10                        Johnson’s contention—that probation was imposed and extended strictly to enforce payment of restitution—is arguable, and perhaps persuasive, but not conclusive.  Originally, the trial court withheld sentence on the criminal damage to property conviction because it sought to impose a collective sentence of five years and four months for the three related offenses for which Johnson was convicted.  One of the convictions carried a presumptive minimum sentence.  It imposed the sentences and probationary term to impose punishment and compel restitution payments.  It was not required to withhold sentence; it elected not to impose and stay the sentence for criminal damage to property.

11                        When Johnson’s probation was revoked for “strikingly familiar behavior” to that for which he was originally convicted, the trial court was obliged to impose sentence on the conviction for which sentence had been withheld.  The trial court, in imposing sentence after revocation, was not required to consider the probationary term imposed for the criminal damage to property in isolation.  See Schordie, 214 Wis. 2d at 233-35.  Although it is arguable that probation was imposed as a mechanism to enforce payment of restitution, it is equally arguable that the current trial court concluded that a five-year sentence was warranted for a man whose probation was revoked for “strikingly familiar behavior” six years earlier.  The trial court properly exercised its discretion.  That it did so differently than trial counsel had suggested does not warrant resentencing.  See Hartung v. Hartung, 102 Wis. 2d 58, 66, 306 N.W.2d 16 (1981) (our inquiry is whether discretion was exercised, not whether it could have been exercised differently).

            By the Court.—Judgment and order affirmed.

            This opinion will not be published.  See Wis. Stat. Rule 809.23(1)(b)5 (2003-04).


 



[1]  The Honorable Michael J. Barron imposed the original sentence for the related charges of recklessly endangering safety while armed, and operating a motor vehicle without the owner’s consent, and withheld sentence and imposed probation for criminal damage to property.  The Honorable Jean W. DiMotto imposed the sentence after revocation, and denied Johnson’s postconviction motion.

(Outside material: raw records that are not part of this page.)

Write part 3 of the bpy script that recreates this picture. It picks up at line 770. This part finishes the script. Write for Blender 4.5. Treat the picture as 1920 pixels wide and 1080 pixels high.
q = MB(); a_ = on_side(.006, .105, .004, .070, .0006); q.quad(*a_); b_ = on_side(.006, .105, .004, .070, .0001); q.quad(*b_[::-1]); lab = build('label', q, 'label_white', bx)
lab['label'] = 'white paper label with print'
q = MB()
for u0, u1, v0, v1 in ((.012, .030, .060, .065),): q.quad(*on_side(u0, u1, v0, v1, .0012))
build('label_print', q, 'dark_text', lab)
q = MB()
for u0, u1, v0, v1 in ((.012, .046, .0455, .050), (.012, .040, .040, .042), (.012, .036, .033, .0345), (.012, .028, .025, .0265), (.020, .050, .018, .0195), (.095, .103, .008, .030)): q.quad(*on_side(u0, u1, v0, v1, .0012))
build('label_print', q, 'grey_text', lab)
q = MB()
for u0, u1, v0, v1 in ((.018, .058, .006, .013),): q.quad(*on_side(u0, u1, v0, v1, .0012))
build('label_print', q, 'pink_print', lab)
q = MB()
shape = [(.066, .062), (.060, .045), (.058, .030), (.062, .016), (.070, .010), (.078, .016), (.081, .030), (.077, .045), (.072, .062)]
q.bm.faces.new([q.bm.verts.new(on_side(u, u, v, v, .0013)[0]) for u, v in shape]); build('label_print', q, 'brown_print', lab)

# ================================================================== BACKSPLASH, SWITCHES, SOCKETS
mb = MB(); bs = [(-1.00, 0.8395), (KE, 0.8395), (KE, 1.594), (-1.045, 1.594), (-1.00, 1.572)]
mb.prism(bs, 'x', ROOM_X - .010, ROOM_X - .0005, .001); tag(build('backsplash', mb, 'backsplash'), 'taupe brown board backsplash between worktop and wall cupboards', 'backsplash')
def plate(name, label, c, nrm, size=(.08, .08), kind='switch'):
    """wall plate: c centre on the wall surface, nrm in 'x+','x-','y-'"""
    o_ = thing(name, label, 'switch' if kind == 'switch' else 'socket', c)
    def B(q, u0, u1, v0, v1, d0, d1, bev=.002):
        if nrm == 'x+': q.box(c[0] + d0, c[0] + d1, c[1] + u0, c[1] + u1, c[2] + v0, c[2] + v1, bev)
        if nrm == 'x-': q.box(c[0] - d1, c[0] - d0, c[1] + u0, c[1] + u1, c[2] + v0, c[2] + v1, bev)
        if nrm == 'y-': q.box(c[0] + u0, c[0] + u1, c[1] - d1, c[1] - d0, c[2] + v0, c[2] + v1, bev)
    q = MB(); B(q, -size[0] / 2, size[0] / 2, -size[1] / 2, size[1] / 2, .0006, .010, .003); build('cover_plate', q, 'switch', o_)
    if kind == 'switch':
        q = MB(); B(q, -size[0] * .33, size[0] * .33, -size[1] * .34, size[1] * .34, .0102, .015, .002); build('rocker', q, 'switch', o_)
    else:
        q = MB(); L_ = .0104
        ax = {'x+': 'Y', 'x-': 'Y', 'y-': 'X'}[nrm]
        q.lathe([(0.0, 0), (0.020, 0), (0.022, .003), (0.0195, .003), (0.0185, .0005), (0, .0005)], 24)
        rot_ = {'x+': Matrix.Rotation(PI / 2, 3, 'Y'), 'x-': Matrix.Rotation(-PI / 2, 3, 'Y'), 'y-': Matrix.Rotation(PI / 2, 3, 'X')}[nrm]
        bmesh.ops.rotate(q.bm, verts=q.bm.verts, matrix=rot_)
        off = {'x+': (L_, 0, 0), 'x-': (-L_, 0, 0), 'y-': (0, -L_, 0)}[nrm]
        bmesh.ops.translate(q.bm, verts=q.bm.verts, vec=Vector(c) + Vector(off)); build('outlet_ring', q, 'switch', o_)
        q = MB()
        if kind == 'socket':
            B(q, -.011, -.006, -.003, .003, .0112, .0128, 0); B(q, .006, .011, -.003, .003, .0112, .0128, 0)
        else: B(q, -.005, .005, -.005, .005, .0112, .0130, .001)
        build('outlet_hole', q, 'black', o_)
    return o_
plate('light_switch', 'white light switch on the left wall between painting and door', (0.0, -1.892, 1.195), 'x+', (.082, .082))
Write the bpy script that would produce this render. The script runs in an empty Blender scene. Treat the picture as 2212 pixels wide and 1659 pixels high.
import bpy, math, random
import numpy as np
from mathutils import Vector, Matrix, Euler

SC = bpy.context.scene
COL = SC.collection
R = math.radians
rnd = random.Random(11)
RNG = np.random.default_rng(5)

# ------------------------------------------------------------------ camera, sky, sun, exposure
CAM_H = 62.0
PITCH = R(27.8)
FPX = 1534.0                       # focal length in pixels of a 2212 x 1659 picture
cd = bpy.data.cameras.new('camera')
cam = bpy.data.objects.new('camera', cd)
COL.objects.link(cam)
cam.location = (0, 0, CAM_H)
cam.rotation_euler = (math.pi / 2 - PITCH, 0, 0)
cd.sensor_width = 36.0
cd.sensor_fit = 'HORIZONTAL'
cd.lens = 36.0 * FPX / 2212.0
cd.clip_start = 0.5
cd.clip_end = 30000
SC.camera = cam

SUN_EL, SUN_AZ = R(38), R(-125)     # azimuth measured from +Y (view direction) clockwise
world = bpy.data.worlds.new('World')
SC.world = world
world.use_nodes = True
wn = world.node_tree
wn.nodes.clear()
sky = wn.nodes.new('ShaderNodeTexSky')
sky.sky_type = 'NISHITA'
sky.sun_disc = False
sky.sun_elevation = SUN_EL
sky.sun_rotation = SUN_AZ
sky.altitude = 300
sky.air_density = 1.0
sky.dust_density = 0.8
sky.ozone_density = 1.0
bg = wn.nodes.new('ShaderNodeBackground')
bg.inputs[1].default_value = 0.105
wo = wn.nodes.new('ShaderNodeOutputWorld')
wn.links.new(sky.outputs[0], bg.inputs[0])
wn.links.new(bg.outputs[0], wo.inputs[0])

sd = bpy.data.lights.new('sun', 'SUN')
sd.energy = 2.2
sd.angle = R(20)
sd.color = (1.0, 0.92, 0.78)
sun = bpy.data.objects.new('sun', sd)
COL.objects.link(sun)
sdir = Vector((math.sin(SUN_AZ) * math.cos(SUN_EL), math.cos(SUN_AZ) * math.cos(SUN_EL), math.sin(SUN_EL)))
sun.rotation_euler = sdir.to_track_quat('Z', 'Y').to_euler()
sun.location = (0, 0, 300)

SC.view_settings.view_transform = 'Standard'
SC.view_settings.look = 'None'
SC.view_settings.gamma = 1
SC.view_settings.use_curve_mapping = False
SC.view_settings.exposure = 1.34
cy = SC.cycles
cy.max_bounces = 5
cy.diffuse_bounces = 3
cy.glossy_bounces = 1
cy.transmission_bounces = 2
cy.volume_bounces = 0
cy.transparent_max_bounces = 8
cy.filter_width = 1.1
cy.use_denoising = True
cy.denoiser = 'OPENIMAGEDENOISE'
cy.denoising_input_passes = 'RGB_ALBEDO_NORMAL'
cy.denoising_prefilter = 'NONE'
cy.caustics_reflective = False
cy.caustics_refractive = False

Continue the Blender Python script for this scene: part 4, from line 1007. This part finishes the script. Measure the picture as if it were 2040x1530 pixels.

[2]  In contending that the trial court failed to explain the reasons for its sentence, Johnson extensively cites to and quotes from State v. Gallion, 2004 WI 42, 270 Wis. 2d 535, 678 N.W.2d 197, while recognizing that Gallion post-dates this sentence.  We do not cite Gallion because it does not apply to sentences imposed before it was decided.  See State v. Trigueros, 2005 WI App 112, ¶4 n.1, 282 Wis. 2d 445, 701 N.W.2d 54.